Australian Public Service Commissioner’s Directions 2013
Integrated Leadership System (Australian Public Service Commission)
Public Service Act 1999 Amendment (Commonwealth of Australia)
Public Service Regulations 1999 Amendment (Commonwealth of Australia)
Senior Executive Leadership Capability Framework (Australian Public Service Commission)






[1] Secretary of Department adalah APSE yang diangkat langsung oleh Gubernur Jenderal atas usul Perdana Menteri dengan durasi kontrak 5 tahun. Netralitas APSE pada umumnya dijaga dengan tidak digantinya Secretary of Department di tengah jalan oleh pemerintah berkuasa meskipun durasi sebuah pemerintahan adalah 3 tahun. Sebagai contoh, selama pemerintahan Partai Buruh sejak 2007 hingga 2013, tidak satupun Secretary dicopot di tengah jabatannya meskipun sebagian dari mereka diangkat pada masa Partai Liberal berkuasa sebelum 2007. Meskipun demikian, dalam beberapa kasus hal tersebut terjadi misalnya pada pemerintahan Tony Abbott ini tiga orang Secretary dicopot dari jabatannya meskipun kontraknya belum selesai. Secretary of Department adalah kepala kantor di setiap kementerian dan memegang kuasa penuh dalam pengelolaan aparatur di instansinya. Seorang menteri tidak dapat mengintervensi manajemen SDM di kementeriannya sesuka hati, terutama pada level SES, karena manajemen SES dilakukan oleh Australian Public Service Commission (APSC).

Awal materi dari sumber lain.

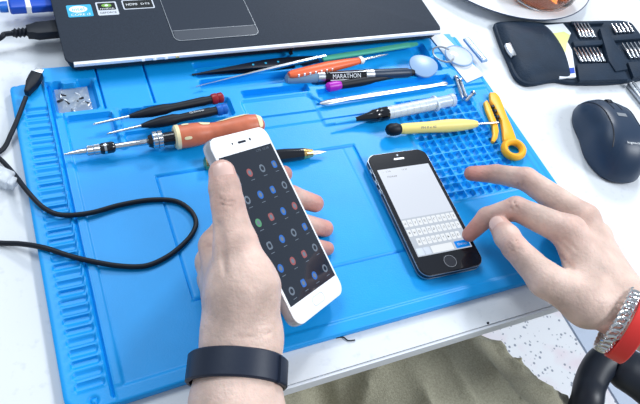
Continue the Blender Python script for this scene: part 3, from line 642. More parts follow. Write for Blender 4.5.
o_ = solo(mb, 'metal_strip', 'grey metal strip beside the white card on the mat edge', 'strip'); o_.location.z = .0068
# wire scraps on the desk edge
mb = MB(); mb.tube(smooth_path([PZ(336, 338, .0012), PZ(343, 337, .0010), PZ(348, 340.5, .0010), PZ(355, 340, .0010)], 4), .0005, M['black_rubber'], 6); solo(mb, 'wire_scrap', 'tiny black wire scrap on the desk in front of the mat', 'wire')
mb = MB(); c = PZ(488, 323, .0005); mb.lathe(c-[0, 0, .0004], c+[0, 0, .0006], [(0, .0010), (1, .0008)], M['black_rubber'], 10); solo(mb, 'crumb', 'tiny black crumb on the white desk edge near the right hand', 'crumb')

# ================================================================== PHONES
def phone_frame(O, X, Y): return np.asarray(O), np.array([X, Y, np.cross(X, Y)])
# black phone lying on the mat
pc = np.array([PZ(369.5, 157.5, .0135), PZ(422, 149, .0135), PZ(483, 260, .0135), PZ(423.5, 277, .0135)])
cen = pc.mean(0); Y = unit((pc[0]+pc[1])-(pc[2]+pc[3])); X = unit((pc[1]+pc[2])-(pc[0]+pc[3])); X = unit(X-Y*(X@Y)); Z = np.cross(X, Y)
print('phone dims', np.linalg.norm(pc[0]-pc[3]), np.linalg.norm(pc[1]-pc[2]), np.linalg.norm(pc[0]-pc[1]), np.linalg.norm(pc[2]-pc[3]))
PW, PH = .0590, .1245
ax = [X, Y, Z]; base = cen.copy(); base[2] = .0062
t = thing('smartphone', 'black smartphone with a white keyboard screen lying on the blue mat', 'phone', base)
mb = MB(); mb.prism(rrect(PW, PH, .009, 6), 0, .0068, M['dark_plastic'], O=base, axes=ax, bev=.0008, smooth=True); mb.build('body', t)
mb = MB(); mb.prism(rrect(PW+.0004, PH+.0004, .0092, 6), .0012, .0022, M['dull_steel'], O=base, axes=ax); mb.prism(rrect(PW+.0002, PH+.0002, .0091, 6), .0058, .0063, M['dull_steel'], O=base, axes=ax); mb.build('side_frame', t, label='thin bright bevel lines')
mb = MB(); mb.prism(rrect(PW-.0016, PH-.0016, .0084, 6), .0068, .0073, M['black_gloss'], O=base, axes=ax); mb.build('front_glass', t)
def L2(x, y, z=.0): return base+X*x+Y*y+Z*z
SW, SH = .0510, .0890
mb = MB(); mb.prism([(-SW/2, -SH/2), (SW/2, -SH/2), (SW/2, SH/2), (-SW/2, SH/2)], .0073, .00735, M['screen_white'], O=base, axes=ax)
text_into(mb, 'Новая', L2(-.0145, SH/2-.0085, .0074), X, Y, .0020, .009, M['keytext']); text_into(mb, 'Готово', L2(.017, SH/2-.0085, .0074), X, Y, .0020, .009, M['sk_silver'])
text_into(mb, '....  LTE', L2(-.018, SH/2-.003, .0074), X, Y, .0012, .009, M['keytext']); text_into(mb, '12:30', L2(0, SH/2-.003, .0074), X, Y, .0013, .005, M['keytext'])
scr = mb.build('screen', t, label='white lit screen')
rows = [('ЙЦУКЕНГШЩЗХ', 11), ('ФЫВАПРОЛДЖЭ', 11), ('ЯЧСМИТЬБЮ', 9)]
mb = MB(); mb.prism([(-SW/2, -SH/2), (SW/2, -SH/2), (SW/2, -SH/2+.0368), (-SW/2, -SH/2+.0368)], .00735, .0074, M['sk_silver'], O=base, axes=ax); mb.mats[0] = mat('keyboard_grey', (.05, .05, .05), .2, emis=(.66, .74, .86), estr=.70)
for r_, (s_, n_) in enumerate(rows):
    pitch = SW/11
    for i_ in range(n_):
        xx = (i_-(n_-1)/2)*pitch; yy_ = -SH/2+.0318-.0092*r_
        mb.prism(rrect(pitch*.80, .0068, .0006, 2, xx, yy_), .0074, .00745, M['key'], O=base, axes=ax)
        text_into(mb, s_[i_], L2(xx, yy_, .00746), X, Y, .0024, .0018, M['keytext'], 0)
for x0, w_, m_ in ((-.0215, .006, 'sk_silver'), (-.0150, .0055, 'sk_silver'), (-.0010, .020, 'key'), (.0180, .0135, 'screen_bluebtn')):
    mb.prism(rrect(w_, .0066, .0006, 2, x0, -SH/2+.0043), .0074, .00745, M[m_], O=base, axes=ax)
text_into(mb, 'Ввод', L2(.018, -SH/2+.0043, .00746), X, Y, .0024, .0085, M['ink'], 0)
mb.build('onscreen_keyboard', t)
mb = MB(); mb.tube([L2(.0053*math.cos(a), -PH/2+.0090+.0053*math.sin(a), .0073) for a in np.linspace(0, 2*math.pi, 32, endpoint=False)], .00022, M['dull_steel'], 6, closed=True)
mb.prism([(.0050*math.cos(a), .0050*math.sin(a)-PH/2+.0090) for a in np.linspace(0, 2*math.pi, 28, endpoint=False)], .0073, .00742, M['dark_plastic'], O=base, axes=ax); mb.build('home_button', t)
mb = MB(); mb.prism(rrect(.010, .0016, .0007, 4, 0, PH/2-.0085), .0073, .0075, M['dull_steel'], O=base, axes=ax); mb.prism(rrect(.0016, .0016, .0007, 4, 0, PH/2-.0045), .0073, .0075, M['sk_silver'], O=base, axes=ax); mb.build('earpiece', t)
for yy_, l_ in ((.046, .005), (.034, .005), (.024, .005)):
    mb = MB(); mb.box(L2(-PW/2-.0004, yy_, .0038), (.0010, l_, .0022), M['dull_steel'], ax, bev=.0003); mb.build('side_button', t)

# white phone held in the left hand
HC = np.array([.1537, .0720, .0590]); HR = np.array(Euler((.5003, .4378, .5015), 'XYZ').to_matrix())
hx, hy, hz = HR[:, 0], HR[:, 1], HR[:, 2]; hax = [hx, hy, hz]
def HL(a, b, c): return HC+HR @ (np.array([a, b, c])*.001)
t = thing('smartphone', 'white smartphone with a dark app screen held up in the left hand', 'phone', HC)
w2, h2 = .0685, .1365
mb = MB(); mb.prism(rrect(w2, h2, .0085, 7), -.0078, -.0008, mat('phone_back', (.45, .47, .52), .3, metal=.6), O=HC, axes=hax, bev=.0014, smooth=True); mb.build('body', t, label='grey metal back shell')
mb = MB(); mb.prism(rrect(w2-.0006, h2-.0006, .0082, 7), -.0010, 0, M['white'], O=HC, axes=hax, bev=.0003, smooth=True); mb.build('front_glass', t, label='white front glass')
sw, sh = .0635, .1080; sy = .0000
def star(u, v): return None
mb = MB(); mb.prism([(-sw/2, -sh/2+sy), (sw/2, -sh/2+sy), (sw/2, sh/2+sy), (-sw/2, sh/2+sy)], 0, .00012, M['screen_dark'], O=HC, axes=hax)
rnd = random.Random(5)
ic = {'a': mat('icon_blue', (.02, .10, .35), .2, emis=(.03, .22, .75), estr=.14), 'b': mat('icon_pale', (.08, .10, .13), .2, emis=(.55, .68, .85), estr=.12), 'c': mat('icon_red', (.2, .05, .05), .2, emis=(.65, .25, .28), estr=.18), 'd': mat('icon_green', (.05, .2, .1), .2, emis=(.25, .6, .3), estr=.18)}
seq = 'bcbabaabdcacbabaaccbbaab'
k_ = 0
for r_ in range(6):
    for c_ in range(4):
        cx_ = (-.0235+.0157*c_); cy_ = .0385-.0168*r_; kk = seq[k_ % len(seq)]; k_ += 1
        Pp = [(.0030*math.cos(a)+cx_, .0030*math.sin(a)+cy_) for a in np.linspace(0, 2*math.pi, 18, endpoint=False)]
        if (r_+c_) % 3 == 0: Pp = rrect(.0055, .0055, .0016, 3, cx_, cy_)
        mb.prism(Pp, .00012, .00020, ic[kk], O=HC, axes=hax)
        mb.prism([(.0017*math.cos(a)+cx_, .0017*math.sin(a)+cy_) for a in np.linspace(0, 2*math.pi, 12, endpoint=False)], .0002, .00024, M['screen_dark'] if kk == 'b' else ic['b'], O=HC, axes=hax)
        mb.prism([(cx_-.0022, cy_-.0056), (cx_+.0022, cy_-.0056), (cx_+.0022, cy_-.0052), (cx_-.0022, cy_-.0052)], .00012, .0002, ic['b'], O=HC, axes=hax)
text_into(mb, 'LTE  12:30', HL(.0185*1000, (sh/2-.0024)*1000, .13), hx, hy, .0015, .016, ic['b'])
mb.build('screen', t, label='dark screen with small app icons')
mb = MB(); mb.prism(rrect(.0095, .0016, .0007, 4, .000, h2/2-.0075), 0, .0001, M['dark_plastic'], O=HC, axes=hax)
mb.build('earpiece', t, label='dark earpiece slot')
mb = MB(); mb.prism([(.0011*math.cos(a)+.0100, .0011*math.sin(a)+h2/2-.0072) for a in np.linspace(0, 6.28, 12, endpoint=False)], 0, .0001, M['dark_plastic'], O=HC, axes=hax); mb.prism([(.0008*math.cos(a)-.0110, .0008*math.sin(a)+h2/2-.0072) for a in np.linspace(0, 6.28, 12, endpoint=False)], 0, .0001, M['dark_plastic'], O=HC, axes=hax); mb.build('sensor', t, label='two small dark dots')
mb = MB(); mb.tube([HL(p[0]*1000, p[1]*1000, .05) for p in rrect(.0150, .0062, .0029, 6, .0, -h2/2+.0078)], .00028, M['sk_silver'], 6, closed=True); mb.build('home_button', t, label='oblong home button')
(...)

[2] Interim arrangement diberlakukan mengingat kebijakan utama Tony Abbott adalah memangkas birokrasi. Mengingat tingginya jumlah pegawai pemerintah yang diberhentikan di berbagai instansi, termasuk pembubaran sejumlah lembaga, maka pengisian jabatan dalam instansi pemerintah diutamakan bagi pegawai tetap. Hal ini diberlakukan hingga postur birokrasi yang diinginkan pemerintahan Liberal Demokrat tercapai.

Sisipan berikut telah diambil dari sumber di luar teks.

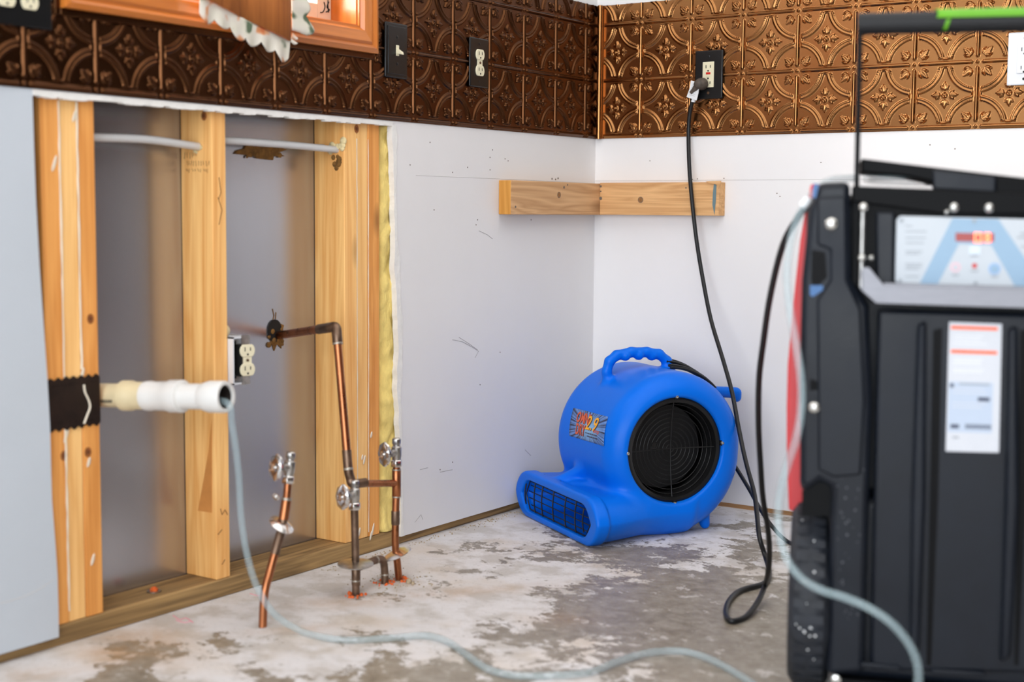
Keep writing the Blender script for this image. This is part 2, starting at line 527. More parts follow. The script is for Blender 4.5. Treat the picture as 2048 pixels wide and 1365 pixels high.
    wv = N.new('ShaderNodeTexNoise'); wv.noise_dimensions = '1D'; wv.inputs['Scale'].default_value = 9.0; wv.inputs['Detail'].default_value = 3
    L.new(an, wv.inputs['W'])
    rad = m1('SQRT', m1('ADD', m1('MULTIPLY', dx, dx), m1('MULTIPLY', dy, dy)))
    r1 = N.new('ShaderNodeValToRGB'); r1.color_ramp.elements[0].position = 0.40; r1.color_ramp.elements[1].position = 0.56
    r1.color_ramp.elements[0].color = srgb(28, 30, 62); r1.color_ramp.elements[1].color = srgb(96, 136, 200)
    L.new(wv.outputs[0], r1.inputs[0])
    r2 = N.new('ShaderNodeValToRGB'); r2.color_ramp.elements[0].position = 0.04; r2.color_ramp.elements[1].position = 0.40
    r2.color_ramp.elements[0].color = (1, 1, 1, 1); r2.color_ramp.elements[1].color = (0, 0, 0, 1)
    L.new(rad, r2.inputs[0])
    x = N.new('ShaderNodeMix'); x.data_type = 'RGBA'; L.new(r2.outputs[0], x.inputs[0]); L.new(r1.outputs[0], x.inputs[6])
    x.inputs[7].default_value = srgb(140, 190, 232)
    L.new(x.outputs[2], b.inputs['Base Color'])
    MATS['sunburst_sticker'] = m
    # floral lace
    m = bpy.data.materials.new('floral_lace'); m.use_nodes = True
    nt = m.node_tree; N = nt.nodes; L = nt.links; b = N['Principled BSDF']; b.inputs['Roughness'].default_value = 0.8
    tc = N.new('ShaderNodeTexCoord')
    n = N.new('ShaderNodeTexNoise'); n.inputs['Scale'].default_value = 24; n.inputs['Detail'].default_value = 1.5
    L.new(tc.outputs['Object'], n.inputs['Vector'])
    r = N.new('ShaderNodeValToRGB'); cr = r.color_ramp
    cr.elements[0].position = 0.30; cr.elements[0].color = srgb(84, 100, 76)
    cr.elements[1].position = 0.37; cr.elements[1].color = srgb(206, 202, 186)
    for p, c in ((0.56, srgb(210, 203, 192)), (0.62, srgb(206, 150, 108)), (0.70, srgb(196, 110, 64))):
        e = cr.elements.new(p); e.color = c
    L.new(n.outputs[0], r.inputs[0]); L.new(r.outputs[0], b.inputs['Base Color'])
    MATS['floral_lace'] = m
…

[3] Mengingat ekspektasi dasar dari setiap JPT telah tertuang dalam Pasal 19 ayat (2) UU ASN, maka penilaian kinerja seorang JPT tidak hanya diukur dari capaian target kinerja output/outcome-nya semata, tetapi juga dari kapabilitas kepemimpinannya sebagaimana tertera dalam Pasal 19 ayat (2). Penjelasan tentang hal ini terdapat pada bagian selanjutnya.